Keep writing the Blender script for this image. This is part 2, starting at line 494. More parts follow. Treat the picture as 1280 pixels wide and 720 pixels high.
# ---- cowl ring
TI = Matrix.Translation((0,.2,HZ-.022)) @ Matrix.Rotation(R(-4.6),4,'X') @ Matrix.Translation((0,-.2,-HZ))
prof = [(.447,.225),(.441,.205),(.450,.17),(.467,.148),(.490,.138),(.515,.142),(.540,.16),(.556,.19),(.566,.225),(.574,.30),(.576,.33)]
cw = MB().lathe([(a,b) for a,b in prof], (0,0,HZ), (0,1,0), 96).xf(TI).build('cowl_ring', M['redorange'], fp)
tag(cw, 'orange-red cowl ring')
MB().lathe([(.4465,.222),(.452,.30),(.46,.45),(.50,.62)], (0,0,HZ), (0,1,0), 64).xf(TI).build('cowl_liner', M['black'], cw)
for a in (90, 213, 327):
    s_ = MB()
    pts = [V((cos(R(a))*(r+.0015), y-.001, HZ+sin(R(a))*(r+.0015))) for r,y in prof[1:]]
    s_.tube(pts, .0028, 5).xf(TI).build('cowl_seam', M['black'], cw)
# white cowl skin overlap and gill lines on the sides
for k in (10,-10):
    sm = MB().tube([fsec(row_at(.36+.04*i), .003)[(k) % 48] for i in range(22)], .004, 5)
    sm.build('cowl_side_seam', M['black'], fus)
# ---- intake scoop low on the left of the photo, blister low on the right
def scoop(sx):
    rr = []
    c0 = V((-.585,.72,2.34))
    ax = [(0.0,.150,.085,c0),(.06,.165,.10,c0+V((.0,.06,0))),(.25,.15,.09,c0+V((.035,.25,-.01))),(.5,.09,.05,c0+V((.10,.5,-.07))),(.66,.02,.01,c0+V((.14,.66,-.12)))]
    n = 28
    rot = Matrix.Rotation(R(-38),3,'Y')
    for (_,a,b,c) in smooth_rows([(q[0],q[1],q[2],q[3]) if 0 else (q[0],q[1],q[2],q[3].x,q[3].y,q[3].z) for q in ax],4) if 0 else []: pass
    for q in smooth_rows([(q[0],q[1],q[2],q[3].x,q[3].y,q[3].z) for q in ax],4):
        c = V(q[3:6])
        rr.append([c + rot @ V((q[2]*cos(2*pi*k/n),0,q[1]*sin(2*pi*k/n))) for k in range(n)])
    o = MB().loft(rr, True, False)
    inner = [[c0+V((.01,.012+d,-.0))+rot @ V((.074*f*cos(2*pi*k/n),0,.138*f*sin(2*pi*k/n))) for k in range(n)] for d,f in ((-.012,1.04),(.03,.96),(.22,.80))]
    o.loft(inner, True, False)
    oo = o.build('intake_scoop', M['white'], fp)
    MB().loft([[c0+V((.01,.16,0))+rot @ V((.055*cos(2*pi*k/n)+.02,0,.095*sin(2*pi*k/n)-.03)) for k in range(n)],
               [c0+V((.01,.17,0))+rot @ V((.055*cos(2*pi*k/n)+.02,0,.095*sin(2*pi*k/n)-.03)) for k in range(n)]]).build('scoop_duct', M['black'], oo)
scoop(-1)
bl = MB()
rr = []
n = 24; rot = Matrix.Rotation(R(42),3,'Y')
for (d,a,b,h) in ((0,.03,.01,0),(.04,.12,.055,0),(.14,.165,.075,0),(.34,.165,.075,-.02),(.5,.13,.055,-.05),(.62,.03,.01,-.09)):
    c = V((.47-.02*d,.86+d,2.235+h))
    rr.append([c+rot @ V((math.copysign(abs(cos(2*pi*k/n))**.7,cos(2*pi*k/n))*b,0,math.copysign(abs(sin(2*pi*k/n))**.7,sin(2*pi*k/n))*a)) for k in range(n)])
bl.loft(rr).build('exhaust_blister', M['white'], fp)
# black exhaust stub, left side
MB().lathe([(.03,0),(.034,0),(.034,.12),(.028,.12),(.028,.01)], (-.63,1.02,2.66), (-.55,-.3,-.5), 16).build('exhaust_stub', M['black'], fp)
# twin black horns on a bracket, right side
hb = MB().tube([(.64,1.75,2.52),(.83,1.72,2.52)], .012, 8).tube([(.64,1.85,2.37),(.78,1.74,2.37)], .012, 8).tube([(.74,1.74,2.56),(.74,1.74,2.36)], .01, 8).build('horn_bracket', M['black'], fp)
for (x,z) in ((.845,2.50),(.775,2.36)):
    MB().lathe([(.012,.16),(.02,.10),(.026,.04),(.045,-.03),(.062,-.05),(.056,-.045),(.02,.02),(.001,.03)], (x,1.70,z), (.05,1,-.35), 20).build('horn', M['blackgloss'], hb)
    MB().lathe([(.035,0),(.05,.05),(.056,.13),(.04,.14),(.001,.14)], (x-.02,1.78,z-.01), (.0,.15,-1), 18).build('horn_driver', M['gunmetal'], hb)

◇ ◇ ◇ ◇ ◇

What you need to do:
Give the complete listing a second time, exactly as it reads.

Task result:
Keep writing the Blender script for this image. This is part 2, starting at line 494. More parts follow. Treat the picture as 1280 pixels wide and 720 pixels high.
# ---- cowl ring
TI = Matrix.Translation((0,.2,HZ-.022)) @ Matrix.Rotation(R(-4.6),4,'X') @ Matrix.Translation((0,-.2,-HZ))
prof = [(.447,.225),(.441,.205),(.450,.17),(.467,.148),(.490,.138),(.515,.142),(.540,.16),(.556,.19),(.566,.225),(.574,.30),(.576,.33)]
cw = MB().lathe([(a,b) for a,b in prof], (0,0,HZ), (0,1,0), 96).xf(TI).build('cowl_ring', M['redorange'], fp)
tag(cw, 'orange-red cowl ring')
MB().lathe([(.4465,.222),(.452,.30),(.46,.45),(.50,.62)], (0,0,HZ), (0,1,0), 64).xf(TI).build('cowl_liner', M['black'], cw)
for a in (90, 213, 327):
    s_ = MB()
    pts = [V((cos(R(a))*(r+.0015), y-.001, HZ+sin(R(a))*(r+.0015))) for r,y in prof[1:]]
    s_.tube(pts, .0028, 5).xf(TI).build('cowl_seam', M['black'], cw)
# white cowl skin overlap and gill lines on the sides
for k in (10,-10):
    sm = MB().tube([fsec(row_at(.36+.04*i), .003)[(k) % 48] for i in range(22)], .004, 5)
    sm.build('cowl_side_seam', M['black'], fus)
# ---- intake scoop low on the left of the photo, blister low on the right
def scoop(sx):
    rr = []
    c0 = V((-.585,.72,2.34))
    ax = [(0.0,.150,.085,c0),(.06,.165,.10,c0+V((.0,.06,0))),(.25,.15,.09,c0+V((.035,.25,-.01))),(.5,.09,.05,c0+V((.10,.5,-.07))),(.66,.02,.01,c0+V((.14,.66,-.12)))]
    n = 28
    rot = Matrix.Rotation(R(-38),3,'Y')
    for (_,a,b,c) in smooth_rows([(q[0],q[1],q[2],q[3]) if 0 else (q[0],q[1],q[2],q[3].x,q[3].y,q[3].z) for q in ax],4) if 0 else []: pass
    for q in smooth_rows([(q[0],q[1],q[2],q[3].x,q[3].y,q[3].z) for q in ax],4):
        c = V(q[3:6])
        rr.append([c + rot @ V((q[2]*cos(2*pi*k/n),0,q[1]*sin(2*pi*k/n))) for k in range(n)])
    o = MB().loft(rr, True, False)
    inner = [[c0+V((.01,.012+d,-.0))+rot @ V((.074*f*cos(2*pi*k/n),0,.138*f*sin(2*pi*k/n))) for k in range(n)] for d,f in ((-.012,1.04),(.03,.96),(.22,.80))]
    o.loft(inner, True, False)
    oo = o.build('intake_scoop', M['white'], fp)
    MB().loft([[c0+V((.01,.16,0))+rot @ V((.055*cos(2*pi*k/n)+.02,0,.095*sin(2*pi*k/n)-.03)) for k in range(n)],
               [c0+V((.01,.17,0))+rot @ V((.055*cos(2*pi*k/n)+.02,0,.095*sin(2*pi*k/n)-.03)) for k in range(n)]]).build('scoop_duct', M['black'], oo)
scoop(-1)
bl = MB()
rr = []
n = 24; rot = Matrix.Rotation(R(42),3,'Y')
for (d,a,b,h) in ((0,.03,.01,0),(.04,.12,.055,0),(.14,.165,.075,0),(.34,.165,.075,-.02),(.5,.13,.055,-.05),(.62,.03,.01,-.09)):
    c = V((.47-.02*d,.86+d,2.235+h))
    rr.append([c+rot @ V((math.copysign(abs(cos(2*pi*k/n))**.7,cos(2*pi*k/n))*b,0,math.copysign(abs(sin(2*pi*k/n))**.7,sin(2*pi*k/n))*a)) for k in range(n)])
bl.loft(rr).build('exhaust_blister', M['white'], fp)
# black exhaust stub, left side
MB().lathe([(.03,0),(.034,0),(.034,.12),(.028,.12),(.028,.01)], (-.63,1.02,2.66), (-.55,-.3,-.5), 16).build('exhaust_stub', M['black'], fp)
# twin black horns on a bracket, right side
hb = MB().tube([(.64,1.75,2.52),(.83,1.72,2.52)], .012, 8).tube([(.64,1.85,2.37),(.78,1.74,2.37)], .012, 8).tube([(.74,1.74,2.56),(.74,1.74,2.36)], .01, 8).build('horn_bracket', M['black'], fp)
for (x,z) in ((.845,2.50),(.775,2.36)):
    MB().lathe([(.012,.16),(.02,.10),(.026,.04),(.045,-.03),(.062,-.05),(.056,-.045),(.02,.02),(.001,.03)], (x,1.70,z), (.05,1,-.35), 20).build('horn', M['blackgloss'], hb)
    MB().lathe([(.035,0),(.05,.05),(.056,.13),(.04,.14),(.001,.14)], (x-.02,1.78,z-.01), (.0,.15,-1), 18).build('horn_driver', M['gunmetal'], hb)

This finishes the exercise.